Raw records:

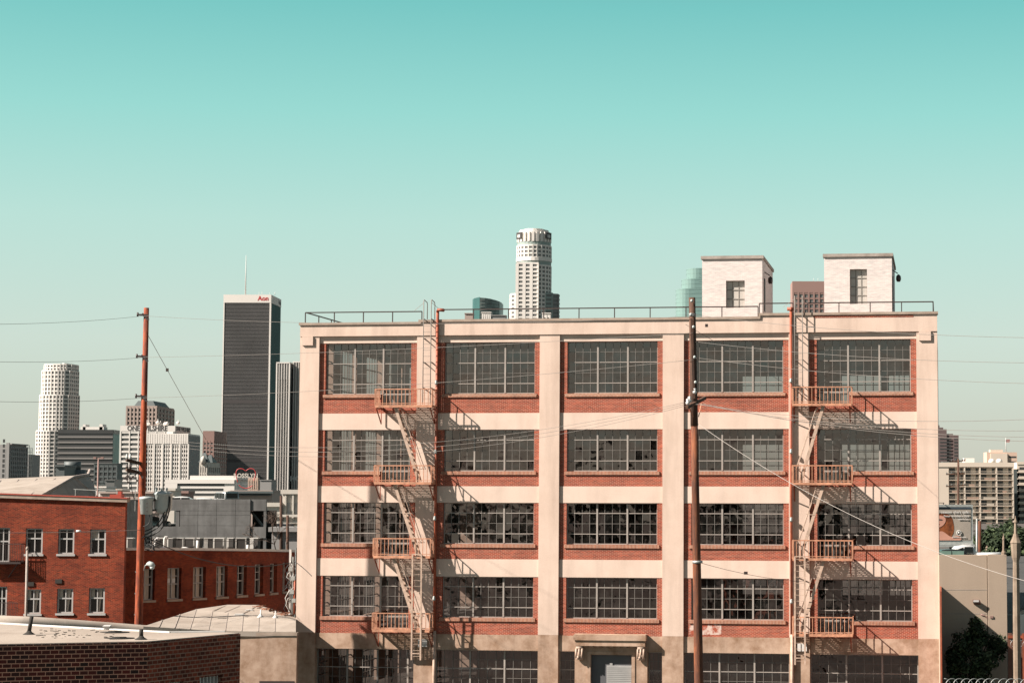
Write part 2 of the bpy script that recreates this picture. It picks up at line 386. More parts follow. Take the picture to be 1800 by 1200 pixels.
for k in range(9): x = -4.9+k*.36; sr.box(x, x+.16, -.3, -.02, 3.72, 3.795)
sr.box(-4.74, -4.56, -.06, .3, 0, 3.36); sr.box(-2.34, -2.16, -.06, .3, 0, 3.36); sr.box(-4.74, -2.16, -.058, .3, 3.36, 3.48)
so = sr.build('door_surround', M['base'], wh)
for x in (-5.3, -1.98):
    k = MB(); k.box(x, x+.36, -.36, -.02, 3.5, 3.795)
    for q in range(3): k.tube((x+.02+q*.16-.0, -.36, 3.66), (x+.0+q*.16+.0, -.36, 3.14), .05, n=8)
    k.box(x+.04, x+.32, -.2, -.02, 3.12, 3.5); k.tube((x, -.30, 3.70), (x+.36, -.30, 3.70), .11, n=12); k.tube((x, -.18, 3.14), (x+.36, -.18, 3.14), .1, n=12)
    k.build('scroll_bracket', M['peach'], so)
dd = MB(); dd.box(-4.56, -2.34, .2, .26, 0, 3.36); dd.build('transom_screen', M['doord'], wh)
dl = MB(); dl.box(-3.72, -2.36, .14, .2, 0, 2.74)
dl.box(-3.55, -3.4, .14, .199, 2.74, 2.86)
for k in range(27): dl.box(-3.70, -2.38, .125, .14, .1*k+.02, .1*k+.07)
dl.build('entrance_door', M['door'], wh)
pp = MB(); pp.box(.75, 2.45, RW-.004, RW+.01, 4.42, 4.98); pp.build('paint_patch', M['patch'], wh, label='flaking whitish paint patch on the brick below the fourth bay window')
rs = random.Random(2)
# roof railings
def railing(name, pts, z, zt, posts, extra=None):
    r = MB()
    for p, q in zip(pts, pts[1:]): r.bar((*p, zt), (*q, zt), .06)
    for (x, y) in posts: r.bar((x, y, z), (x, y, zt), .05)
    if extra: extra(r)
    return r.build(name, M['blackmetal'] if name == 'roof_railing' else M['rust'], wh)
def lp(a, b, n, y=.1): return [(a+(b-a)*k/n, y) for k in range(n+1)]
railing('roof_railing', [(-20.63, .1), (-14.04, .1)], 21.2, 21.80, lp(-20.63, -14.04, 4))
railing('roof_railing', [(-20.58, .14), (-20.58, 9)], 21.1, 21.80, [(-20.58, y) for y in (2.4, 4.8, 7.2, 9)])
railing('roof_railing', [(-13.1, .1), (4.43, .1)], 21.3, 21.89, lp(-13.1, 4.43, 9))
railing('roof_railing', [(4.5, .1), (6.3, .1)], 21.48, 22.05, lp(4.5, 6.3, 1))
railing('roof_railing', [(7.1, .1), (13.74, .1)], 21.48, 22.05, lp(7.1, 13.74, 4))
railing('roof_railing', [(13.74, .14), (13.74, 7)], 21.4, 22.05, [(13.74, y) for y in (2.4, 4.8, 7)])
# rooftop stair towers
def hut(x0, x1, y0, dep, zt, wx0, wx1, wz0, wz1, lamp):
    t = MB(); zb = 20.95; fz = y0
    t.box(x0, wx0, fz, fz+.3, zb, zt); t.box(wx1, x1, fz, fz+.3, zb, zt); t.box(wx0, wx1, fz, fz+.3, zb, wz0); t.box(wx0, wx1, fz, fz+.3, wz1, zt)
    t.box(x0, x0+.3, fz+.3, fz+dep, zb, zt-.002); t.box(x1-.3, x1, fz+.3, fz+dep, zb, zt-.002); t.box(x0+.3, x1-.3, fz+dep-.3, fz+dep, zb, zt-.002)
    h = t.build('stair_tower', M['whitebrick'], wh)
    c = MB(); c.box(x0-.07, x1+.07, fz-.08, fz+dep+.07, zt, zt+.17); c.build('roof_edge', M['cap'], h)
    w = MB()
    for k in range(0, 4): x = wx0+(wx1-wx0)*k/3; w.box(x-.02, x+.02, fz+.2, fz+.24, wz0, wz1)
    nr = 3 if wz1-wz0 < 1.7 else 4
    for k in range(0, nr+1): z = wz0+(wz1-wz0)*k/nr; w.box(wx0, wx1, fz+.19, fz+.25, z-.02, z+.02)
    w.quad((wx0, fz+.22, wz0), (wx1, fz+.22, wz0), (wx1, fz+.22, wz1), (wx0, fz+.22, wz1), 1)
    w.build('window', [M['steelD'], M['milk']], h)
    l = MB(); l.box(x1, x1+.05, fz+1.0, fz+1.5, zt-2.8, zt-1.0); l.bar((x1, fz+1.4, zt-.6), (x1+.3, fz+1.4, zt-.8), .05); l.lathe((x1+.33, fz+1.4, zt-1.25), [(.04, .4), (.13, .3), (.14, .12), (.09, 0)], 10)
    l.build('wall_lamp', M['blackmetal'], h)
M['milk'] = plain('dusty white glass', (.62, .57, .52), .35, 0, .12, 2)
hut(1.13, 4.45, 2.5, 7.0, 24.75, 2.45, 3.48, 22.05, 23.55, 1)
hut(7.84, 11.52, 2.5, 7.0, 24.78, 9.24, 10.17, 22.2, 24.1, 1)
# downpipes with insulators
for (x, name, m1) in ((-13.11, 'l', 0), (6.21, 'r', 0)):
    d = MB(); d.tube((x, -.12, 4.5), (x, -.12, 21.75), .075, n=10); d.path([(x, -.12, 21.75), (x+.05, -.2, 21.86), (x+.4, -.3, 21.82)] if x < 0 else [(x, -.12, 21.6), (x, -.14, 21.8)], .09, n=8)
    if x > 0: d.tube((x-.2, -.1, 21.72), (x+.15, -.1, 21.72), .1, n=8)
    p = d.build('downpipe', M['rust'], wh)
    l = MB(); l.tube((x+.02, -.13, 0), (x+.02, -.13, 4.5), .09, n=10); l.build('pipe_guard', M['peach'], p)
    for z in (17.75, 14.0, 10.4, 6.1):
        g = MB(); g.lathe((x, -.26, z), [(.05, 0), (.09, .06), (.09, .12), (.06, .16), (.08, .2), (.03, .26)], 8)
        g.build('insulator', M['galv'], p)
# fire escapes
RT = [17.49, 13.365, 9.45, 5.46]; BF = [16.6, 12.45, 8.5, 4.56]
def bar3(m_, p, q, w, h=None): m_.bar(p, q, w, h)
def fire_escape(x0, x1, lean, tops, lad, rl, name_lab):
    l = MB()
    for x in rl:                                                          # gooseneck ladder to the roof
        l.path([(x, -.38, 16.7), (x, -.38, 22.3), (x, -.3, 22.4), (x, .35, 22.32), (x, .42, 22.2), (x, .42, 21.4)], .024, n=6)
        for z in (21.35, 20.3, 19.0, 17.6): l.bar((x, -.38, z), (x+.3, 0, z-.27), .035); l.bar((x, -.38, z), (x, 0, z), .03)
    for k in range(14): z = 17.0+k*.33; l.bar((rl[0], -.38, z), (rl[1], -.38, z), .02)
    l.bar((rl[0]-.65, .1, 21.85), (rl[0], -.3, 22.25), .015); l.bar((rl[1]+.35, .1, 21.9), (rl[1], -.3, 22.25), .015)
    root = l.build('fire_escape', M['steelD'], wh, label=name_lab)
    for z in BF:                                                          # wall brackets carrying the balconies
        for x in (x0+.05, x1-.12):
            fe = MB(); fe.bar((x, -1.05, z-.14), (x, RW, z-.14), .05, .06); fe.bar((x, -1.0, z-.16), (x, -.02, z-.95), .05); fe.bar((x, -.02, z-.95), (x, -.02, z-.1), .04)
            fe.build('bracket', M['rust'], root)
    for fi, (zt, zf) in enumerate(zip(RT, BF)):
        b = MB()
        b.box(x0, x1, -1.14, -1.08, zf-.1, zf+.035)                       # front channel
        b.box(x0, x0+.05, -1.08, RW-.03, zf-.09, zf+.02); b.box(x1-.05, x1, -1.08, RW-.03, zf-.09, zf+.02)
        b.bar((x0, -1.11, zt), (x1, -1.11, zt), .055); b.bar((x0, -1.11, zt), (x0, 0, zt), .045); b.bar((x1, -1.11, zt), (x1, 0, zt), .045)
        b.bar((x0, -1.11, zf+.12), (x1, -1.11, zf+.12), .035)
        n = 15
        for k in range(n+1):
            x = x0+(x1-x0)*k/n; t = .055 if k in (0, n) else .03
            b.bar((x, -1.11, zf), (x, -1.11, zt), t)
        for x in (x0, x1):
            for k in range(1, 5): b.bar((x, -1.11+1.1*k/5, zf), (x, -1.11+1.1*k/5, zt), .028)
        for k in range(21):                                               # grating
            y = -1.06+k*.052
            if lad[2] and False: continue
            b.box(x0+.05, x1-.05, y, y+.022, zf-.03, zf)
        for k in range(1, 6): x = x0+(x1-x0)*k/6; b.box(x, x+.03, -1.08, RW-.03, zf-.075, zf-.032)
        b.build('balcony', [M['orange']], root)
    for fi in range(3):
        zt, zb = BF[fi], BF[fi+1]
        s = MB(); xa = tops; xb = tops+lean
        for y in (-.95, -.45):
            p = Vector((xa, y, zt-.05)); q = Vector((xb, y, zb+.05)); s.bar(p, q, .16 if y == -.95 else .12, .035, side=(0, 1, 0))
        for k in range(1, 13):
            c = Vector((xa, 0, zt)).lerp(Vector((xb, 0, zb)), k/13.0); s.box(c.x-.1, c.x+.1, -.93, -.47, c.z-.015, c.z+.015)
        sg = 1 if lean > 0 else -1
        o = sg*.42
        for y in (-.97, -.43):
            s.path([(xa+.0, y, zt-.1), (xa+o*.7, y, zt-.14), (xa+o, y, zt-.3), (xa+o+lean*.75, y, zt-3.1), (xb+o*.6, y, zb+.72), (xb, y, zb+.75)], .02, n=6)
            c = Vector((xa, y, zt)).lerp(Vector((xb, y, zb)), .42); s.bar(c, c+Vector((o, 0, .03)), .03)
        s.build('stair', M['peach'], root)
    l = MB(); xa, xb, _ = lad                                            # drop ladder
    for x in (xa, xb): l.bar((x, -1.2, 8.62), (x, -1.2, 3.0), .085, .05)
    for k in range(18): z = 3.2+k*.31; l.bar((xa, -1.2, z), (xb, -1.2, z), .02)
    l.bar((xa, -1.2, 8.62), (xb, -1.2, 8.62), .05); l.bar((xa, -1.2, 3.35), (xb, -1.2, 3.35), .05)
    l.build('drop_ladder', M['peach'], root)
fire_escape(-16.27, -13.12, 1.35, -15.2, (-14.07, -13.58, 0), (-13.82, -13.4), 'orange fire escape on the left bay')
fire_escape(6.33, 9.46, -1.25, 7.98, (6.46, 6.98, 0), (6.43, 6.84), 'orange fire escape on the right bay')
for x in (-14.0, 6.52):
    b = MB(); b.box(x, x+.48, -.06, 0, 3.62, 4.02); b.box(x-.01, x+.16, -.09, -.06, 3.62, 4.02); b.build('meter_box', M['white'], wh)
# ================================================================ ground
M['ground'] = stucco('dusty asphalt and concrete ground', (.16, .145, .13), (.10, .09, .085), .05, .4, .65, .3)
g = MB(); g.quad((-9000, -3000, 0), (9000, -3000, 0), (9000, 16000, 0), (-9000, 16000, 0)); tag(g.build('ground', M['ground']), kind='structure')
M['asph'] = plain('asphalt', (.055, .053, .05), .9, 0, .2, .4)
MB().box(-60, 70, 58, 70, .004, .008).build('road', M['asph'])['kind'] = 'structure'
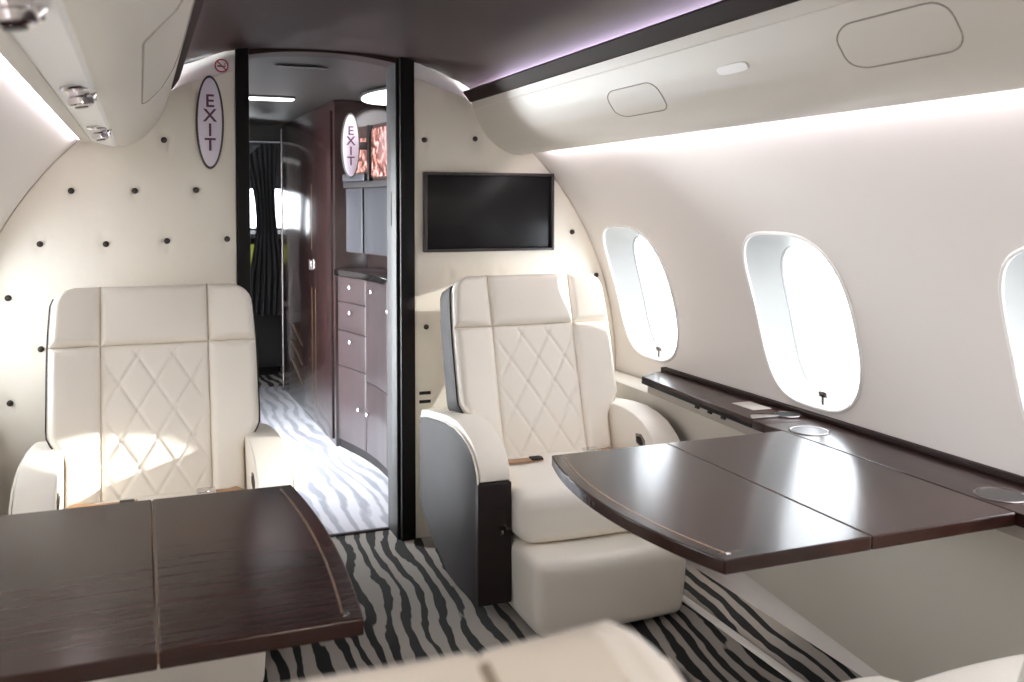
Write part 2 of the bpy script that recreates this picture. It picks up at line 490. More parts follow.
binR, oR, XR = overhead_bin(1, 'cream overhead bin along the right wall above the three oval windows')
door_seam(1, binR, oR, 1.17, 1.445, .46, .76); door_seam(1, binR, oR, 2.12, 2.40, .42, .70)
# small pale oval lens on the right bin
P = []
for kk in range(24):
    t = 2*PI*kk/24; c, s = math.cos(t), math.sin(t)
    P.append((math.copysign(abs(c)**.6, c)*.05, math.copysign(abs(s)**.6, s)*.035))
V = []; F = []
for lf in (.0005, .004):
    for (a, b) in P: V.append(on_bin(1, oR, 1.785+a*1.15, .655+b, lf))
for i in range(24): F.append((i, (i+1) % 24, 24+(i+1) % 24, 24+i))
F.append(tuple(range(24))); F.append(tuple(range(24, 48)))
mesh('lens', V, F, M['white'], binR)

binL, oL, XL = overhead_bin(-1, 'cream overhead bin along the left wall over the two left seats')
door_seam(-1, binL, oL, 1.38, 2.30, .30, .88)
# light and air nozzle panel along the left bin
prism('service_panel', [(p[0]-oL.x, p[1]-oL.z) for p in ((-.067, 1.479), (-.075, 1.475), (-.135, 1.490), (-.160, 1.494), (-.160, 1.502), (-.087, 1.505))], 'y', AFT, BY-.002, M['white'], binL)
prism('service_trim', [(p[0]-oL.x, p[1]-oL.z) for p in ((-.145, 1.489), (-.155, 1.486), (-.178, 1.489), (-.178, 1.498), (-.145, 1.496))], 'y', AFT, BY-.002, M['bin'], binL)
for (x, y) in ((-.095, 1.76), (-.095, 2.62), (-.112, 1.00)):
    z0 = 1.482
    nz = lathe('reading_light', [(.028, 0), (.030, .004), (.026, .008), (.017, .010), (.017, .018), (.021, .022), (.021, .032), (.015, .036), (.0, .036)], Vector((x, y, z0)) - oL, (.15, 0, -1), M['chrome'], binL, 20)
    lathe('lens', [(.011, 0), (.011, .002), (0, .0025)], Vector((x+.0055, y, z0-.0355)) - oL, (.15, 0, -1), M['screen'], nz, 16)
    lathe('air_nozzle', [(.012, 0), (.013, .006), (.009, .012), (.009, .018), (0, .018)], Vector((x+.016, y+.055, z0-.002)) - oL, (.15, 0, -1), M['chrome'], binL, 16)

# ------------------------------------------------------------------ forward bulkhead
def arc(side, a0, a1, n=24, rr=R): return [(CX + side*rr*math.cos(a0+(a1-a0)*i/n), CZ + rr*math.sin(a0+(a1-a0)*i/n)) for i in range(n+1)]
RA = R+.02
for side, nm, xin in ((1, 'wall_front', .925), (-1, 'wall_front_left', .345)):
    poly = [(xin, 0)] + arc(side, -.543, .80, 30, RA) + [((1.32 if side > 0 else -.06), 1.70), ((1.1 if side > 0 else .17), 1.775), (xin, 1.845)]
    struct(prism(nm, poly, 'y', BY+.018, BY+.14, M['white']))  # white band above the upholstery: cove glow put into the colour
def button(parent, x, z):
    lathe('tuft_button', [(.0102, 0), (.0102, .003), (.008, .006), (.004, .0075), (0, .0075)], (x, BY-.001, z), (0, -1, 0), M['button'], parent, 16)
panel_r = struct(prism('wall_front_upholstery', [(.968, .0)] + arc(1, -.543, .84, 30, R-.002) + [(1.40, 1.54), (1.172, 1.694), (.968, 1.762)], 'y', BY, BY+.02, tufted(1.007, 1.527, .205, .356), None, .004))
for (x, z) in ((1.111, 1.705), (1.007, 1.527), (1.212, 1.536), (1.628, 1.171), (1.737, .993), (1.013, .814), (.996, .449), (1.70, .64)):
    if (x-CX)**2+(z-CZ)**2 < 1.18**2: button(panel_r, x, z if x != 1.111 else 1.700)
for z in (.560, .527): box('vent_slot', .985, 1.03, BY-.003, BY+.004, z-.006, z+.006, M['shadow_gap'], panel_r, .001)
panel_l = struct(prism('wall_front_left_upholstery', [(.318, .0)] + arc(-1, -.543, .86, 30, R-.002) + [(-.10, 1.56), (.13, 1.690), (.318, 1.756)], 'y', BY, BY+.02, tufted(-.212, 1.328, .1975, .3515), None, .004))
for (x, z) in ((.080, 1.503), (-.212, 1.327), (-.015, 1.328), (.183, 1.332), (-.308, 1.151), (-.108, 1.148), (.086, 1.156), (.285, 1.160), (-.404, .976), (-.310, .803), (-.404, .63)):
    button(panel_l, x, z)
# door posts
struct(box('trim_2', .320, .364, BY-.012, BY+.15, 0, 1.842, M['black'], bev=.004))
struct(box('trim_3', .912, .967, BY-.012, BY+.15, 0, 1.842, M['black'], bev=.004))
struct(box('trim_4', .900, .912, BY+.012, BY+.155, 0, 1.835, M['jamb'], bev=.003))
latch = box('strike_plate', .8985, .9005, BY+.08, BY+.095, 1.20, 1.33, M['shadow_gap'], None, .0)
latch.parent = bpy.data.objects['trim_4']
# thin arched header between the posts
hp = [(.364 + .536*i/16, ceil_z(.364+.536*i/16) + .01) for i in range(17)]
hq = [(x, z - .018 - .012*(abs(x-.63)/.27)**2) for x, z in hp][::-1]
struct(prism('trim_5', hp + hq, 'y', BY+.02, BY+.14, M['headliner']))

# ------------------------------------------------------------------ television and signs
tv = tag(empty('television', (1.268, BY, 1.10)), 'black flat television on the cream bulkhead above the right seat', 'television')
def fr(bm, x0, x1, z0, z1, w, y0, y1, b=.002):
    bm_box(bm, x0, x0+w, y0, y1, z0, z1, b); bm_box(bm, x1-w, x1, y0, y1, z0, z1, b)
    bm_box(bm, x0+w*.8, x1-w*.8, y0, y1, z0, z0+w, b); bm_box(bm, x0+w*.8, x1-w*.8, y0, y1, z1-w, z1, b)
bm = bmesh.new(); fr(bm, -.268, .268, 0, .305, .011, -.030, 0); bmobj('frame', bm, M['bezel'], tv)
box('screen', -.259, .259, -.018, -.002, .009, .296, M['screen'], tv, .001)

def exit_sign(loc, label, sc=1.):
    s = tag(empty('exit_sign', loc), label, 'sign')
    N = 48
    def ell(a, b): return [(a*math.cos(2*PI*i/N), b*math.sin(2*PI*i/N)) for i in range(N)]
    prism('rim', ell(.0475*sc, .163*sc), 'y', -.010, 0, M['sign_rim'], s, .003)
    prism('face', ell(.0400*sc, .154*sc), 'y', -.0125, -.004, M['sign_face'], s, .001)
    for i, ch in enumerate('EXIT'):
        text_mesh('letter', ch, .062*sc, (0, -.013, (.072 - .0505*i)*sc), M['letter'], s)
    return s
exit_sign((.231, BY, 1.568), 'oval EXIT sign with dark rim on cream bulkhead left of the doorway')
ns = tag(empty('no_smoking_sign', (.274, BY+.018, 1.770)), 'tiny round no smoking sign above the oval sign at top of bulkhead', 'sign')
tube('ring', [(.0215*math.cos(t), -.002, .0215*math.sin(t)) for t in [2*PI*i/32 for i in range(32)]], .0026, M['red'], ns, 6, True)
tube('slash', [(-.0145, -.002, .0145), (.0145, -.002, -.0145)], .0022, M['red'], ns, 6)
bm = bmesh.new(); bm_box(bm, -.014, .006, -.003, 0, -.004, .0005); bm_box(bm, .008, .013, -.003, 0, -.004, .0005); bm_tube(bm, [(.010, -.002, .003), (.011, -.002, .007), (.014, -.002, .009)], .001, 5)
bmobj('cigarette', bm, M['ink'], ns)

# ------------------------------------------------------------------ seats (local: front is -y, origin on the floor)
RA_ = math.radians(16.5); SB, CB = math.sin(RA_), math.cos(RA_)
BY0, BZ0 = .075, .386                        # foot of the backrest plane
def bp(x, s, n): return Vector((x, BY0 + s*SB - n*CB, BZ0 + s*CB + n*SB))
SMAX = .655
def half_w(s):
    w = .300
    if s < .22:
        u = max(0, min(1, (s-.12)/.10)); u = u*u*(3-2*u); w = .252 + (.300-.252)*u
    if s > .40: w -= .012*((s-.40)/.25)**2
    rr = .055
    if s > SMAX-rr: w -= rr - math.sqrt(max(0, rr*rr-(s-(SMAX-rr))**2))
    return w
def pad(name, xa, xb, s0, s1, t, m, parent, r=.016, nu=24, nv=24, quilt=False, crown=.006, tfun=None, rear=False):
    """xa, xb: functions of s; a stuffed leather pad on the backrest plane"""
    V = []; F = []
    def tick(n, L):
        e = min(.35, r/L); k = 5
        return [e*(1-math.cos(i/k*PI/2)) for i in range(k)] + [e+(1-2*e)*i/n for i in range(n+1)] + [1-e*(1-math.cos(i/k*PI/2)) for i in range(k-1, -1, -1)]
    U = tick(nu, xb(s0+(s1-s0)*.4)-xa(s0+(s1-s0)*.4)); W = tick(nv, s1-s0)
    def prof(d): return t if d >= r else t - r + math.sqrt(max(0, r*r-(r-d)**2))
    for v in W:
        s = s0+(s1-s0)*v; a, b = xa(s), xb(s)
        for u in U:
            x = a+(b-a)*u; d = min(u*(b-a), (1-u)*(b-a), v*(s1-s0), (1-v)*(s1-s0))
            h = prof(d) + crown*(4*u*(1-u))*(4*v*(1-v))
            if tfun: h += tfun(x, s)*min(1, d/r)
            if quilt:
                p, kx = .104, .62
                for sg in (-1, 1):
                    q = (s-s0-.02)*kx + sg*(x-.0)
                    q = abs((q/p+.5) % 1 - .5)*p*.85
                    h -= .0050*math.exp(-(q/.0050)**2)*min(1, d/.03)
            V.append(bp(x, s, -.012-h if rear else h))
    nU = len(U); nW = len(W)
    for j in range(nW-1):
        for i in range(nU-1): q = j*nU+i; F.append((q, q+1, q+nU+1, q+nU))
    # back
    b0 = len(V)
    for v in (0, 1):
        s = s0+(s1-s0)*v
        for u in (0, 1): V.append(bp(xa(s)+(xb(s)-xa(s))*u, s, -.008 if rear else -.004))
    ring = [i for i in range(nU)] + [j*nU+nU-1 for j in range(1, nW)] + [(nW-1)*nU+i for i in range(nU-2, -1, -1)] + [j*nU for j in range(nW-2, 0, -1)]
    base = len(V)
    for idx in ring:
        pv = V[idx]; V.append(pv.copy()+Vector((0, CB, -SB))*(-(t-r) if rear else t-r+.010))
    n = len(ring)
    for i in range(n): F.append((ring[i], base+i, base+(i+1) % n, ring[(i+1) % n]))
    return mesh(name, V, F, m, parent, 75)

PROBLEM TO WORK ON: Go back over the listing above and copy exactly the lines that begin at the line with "490. More parts follow." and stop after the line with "mesh('lens', V, F, M['white'], binR)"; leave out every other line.

REPLY:
Write part 2 of the bpy script that recreates this picture. It picks up at line 490. More parts follow.
binR, oR, XR = overhead_bin(1, 'cream overhead bin along the right wall above the three oval windows')
door_seam(1, binR, oR, 1.17, 1.445, .46, .76); door_seam(1, binR, oR, 2.12, 2.40, .42, .70)
# small pale oval lens on the right bin
P = []
for kk in range(24):
    t = 2*PI*kk/24; c, s = math.cos(t), math.sin(t)
    P.append((math.copysign(abs(c)**.6, c)*.05, math.copysign(abs(s)**.6, s)*.035))
V = []; F = []
for lf in (.0005, .004):
    for (a, b) in P: V.append(on_bin(1, oR, 1.785+a*1.15, .655+b, lf))
for i in range(24): F.append((i, (i+1) % 24, 24+(i+1) % 24, 24+i))
F.append(tuple(range(24))); F.append(tuple(range(24, 48)))
mesh('lens', V, F, M['white'], binR)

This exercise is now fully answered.